Il encourage les élèves à rester concentrés sur leurs études. « Certaines filles invoquent la saturation du marché du travail pour justifier leur abandon scolaire même après le sevrage de leurs enfants. Pourtant, avec les connaissances acquises, elles pourraient devenir des entrepreneuses et créer des emplois. » Il exhorte également les parents à servir de modèles à leurs enfants et à dialoguer régulièrement avec eux. « Nous encourageons les parents à participer massivement aux réunions de sensibilisation organisées par les écoles. Ils y apprennent des méthodes pour mieux encadrer leurs adolescents. »

Anastasie Ngabire, responsable de l’école fondamentale Rugombo II et « Tante » au sein de l’établissement, estime que l’instauration des tantes et pères d’école a eu un impact positif. « Par le passé, notre école enregistrait en moyenne cinq cas de grossesses précoces par an. Depuis l’an dernier, aucun cas n’a été signalé », se réjouit-t-elle. Elle attribue cette amélioration aux nombreuses réunions de sensibilisation organisées au sein de l’établissement. « Nous adaptons nos sessions selon l’âge et le genre des élèves, certaines regroupant filles et garçons, d’autres étant réservées à un seul sexe. Nous avons constaté que chaque groupe s’exprime plus librement lorsqu’il se sent compris et à l’aise. » Elle précise aussi que les jeunes filles sont souvent courtisées par des motards et des commerçants qui leur proposent de l’argent en échange de faveurs sexuelles.

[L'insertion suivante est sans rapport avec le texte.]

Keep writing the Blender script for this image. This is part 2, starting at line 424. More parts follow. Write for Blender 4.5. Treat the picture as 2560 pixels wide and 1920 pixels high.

Elle exprime sa gratitude envers le projet « Komeza Wige » qui a distribué des serviettes hygiéniques « Agateka » aux élèves issues de familles démunies. Selon elle, le coût élevé de ces produits constitue un facteur aggravant des grossesses précoces. « Certaines jeunes filles n’ont pas les moyens d’acheter des serviettes hygiéniques chaque mois. Des hommes en profitent pour leur en offrir en échange de relations sexuelles. » Elle appelle donc à une solidarité accrue pour soutenir ces jeunes écolières défavorisées.